■ **INFORMATION SHOWN**
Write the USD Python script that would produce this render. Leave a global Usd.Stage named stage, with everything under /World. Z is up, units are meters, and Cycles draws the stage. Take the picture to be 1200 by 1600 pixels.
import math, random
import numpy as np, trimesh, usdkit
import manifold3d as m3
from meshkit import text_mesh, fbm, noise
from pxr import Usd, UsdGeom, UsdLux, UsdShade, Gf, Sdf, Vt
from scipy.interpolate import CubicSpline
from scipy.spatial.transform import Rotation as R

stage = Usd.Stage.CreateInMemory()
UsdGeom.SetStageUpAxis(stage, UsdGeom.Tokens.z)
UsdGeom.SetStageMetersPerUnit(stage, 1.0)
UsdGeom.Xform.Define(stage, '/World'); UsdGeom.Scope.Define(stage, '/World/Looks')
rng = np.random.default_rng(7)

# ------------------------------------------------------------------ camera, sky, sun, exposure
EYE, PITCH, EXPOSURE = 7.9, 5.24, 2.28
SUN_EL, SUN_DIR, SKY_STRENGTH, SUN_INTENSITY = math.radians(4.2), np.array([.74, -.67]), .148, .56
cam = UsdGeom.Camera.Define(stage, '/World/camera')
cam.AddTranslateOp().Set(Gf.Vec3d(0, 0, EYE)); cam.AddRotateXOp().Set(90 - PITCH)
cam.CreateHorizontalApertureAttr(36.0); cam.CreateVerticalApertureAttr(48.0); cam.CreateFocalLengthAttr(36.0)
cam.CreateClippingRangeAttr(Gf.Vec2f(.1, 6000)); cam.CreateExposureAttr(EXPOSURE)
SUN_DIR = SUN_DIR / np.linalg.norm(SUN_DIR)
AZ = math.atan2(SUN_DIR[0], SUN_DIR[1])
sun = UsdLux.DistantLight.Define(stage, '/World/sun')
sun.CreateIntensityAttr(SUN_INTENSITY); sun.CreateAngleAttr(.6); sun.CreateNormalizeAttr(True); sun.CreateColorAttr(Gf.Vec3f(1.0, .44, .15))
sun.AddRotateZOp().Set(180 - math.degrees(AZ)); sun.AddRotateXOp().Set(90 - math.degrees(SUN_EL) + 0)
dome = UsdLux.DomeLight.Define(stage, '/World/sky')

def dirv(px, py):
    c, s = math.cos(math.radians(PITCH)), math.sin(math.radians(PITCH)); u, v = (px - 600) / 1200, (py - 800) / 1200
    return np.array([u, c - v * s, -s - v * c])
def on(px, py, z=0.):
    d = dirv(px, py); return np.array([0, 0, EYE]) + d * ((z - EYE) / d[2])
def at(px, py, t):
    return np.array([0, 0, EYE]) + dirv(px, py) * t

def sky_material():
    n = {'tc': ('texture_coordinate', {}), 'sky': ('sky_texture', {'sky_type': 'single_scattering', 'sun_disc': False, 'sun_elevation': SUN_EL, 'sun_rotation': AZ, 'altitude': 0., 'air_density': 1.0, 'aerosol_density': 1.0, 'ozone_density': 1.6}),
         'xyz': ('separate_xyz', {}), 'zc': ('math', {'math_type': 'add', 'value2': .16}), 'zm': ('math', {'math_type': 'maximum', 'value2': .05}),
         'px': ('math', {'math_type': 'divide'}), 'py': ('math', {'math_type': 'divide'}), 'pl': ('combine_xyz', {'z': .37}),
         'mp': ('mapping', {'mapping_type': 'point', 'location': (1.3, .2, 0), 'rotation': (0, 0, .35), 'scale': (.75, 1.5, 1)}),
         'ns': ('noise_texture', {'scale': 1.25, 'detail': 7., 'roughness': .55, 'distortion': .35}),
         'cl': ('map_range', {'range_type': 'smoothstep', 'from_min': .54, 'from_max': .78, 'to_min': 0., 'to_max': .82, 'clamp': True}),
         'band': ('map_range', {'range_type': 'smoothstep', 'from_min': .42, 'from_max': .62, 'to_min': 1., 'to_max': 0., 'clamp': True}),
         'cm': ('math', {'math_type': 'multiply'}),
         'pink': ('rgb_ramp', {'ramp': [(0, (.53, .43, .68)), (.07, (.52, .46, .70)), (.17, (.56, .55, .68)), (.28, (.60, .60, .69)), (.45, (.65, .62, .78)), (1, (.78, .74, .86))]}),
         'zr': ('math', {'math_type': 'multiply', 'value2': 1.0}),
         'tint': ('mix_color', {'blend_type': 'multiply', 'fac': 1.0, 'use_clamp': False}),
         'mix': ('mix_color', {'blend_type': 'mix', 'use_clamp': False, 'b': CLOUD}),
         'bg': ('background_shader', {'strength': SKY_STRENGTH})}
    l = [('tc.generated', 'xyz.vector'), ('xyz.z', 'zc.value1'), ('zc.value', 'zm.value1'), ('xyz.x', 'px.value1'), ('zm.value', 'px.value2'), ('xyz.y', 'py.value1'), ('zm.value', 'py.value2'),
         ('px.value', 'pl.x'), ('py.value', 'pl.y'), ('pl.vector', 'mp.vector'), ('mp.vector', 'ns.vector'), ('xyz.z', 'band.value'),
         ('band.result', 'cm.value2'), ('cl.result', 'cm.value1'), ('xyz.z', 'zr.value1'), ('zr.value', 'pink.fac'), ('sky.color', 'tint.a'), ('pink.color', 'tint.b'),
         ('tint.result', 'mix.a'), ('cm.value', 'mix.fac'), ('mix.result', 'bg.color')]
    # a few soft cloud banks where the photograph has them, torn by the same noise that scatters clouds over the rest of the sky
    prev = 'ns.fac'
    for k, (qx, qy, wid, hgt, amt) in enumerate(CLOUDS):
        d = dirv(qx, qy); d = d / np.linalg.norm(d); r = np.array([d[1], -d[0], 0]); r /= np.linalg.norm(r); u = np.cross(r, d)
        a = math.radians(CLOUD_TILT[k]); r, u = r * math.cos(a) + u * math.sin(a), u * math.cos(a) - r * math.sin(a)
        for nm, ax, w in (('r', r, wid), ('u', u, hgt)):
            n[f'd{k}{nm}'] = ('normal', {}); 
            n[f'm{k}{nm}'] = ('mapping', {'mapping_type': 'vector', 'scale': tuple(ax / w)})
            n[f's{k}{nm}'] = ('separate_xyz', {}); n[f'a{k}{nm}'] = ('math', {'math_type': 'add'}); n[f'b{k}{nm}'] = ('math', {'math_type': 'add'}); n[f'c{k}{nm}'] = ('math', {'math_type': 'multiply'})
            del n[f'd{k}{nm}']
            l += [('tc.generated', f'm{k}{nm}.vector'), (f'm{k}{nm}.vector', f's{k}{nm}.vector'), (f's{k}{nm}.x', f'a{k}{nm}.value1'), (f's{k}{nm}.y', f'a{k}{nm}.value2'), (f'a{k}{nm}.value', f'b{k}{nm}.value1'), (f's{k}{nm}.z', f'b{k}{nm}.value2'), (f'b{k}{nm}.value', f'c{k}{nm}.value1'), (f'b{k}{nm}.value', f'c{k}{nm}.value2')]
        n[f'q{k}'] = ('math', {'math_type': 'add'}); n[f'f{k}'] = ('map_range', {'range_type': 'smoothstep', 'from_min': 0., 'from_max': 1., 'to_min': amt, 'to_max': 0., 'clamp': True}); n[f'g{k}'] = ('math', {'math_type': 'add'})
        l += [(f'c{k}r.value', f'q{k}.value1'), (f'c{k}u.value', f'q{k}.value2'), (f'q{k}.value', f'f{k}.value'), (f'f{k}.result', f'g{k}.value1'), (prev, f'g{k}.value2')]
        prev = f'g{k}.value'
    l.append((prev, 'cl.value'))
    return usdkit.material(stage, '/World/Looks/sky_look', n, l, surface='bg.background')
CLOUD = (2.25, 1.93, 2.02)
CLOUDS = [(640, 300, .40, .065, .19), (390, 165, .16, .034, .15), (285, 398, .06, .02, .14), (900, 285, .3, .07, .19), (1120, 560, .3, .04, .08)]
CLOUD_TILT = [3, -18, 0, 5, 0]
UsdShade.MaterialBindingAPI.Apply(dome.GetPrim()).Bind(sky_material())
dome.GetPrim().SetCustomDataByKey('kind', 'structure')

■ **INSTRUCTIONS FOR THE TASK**
Return exactly the lines that run from the top of the listing above to the line containing "rng = np.random.default_rng(7)", please, keeping both end lines and leaving out everything else.

■ **SOLUTION**
Write the USD Python script that would produce this render. Leave a global Usd.Stage named stage, with everything under /World. Z is up, units are meters, and Cycles draws the stage. Take the picture to be 1200 by 1600 pixels.
import math, random
import numpy as np, trimesh, usdkit
import manifold3d as m3
from meshkit import text_mesh, fbm, noise
from pxr import Usd, UsdGeom, UsdLux, UsdShade, Gf, Sdf, Vt
from scipy.interpolate import CubicSpline
from scipy.spatial.transform import Rotation as R

stage = Usd.Stage.CreateInMemory()
UsdGeom.SetStageUpAxis(stage, UsdGeom.Tokens.z)
UsdGeom.SetStageMetersPerUnit(stage, 1.0)
UsdGeom.Xform.Define(stage, '/World'); UsdGeom.Scope.Define(stage, '/World/Looks')
rng = np.random.default_rng(7)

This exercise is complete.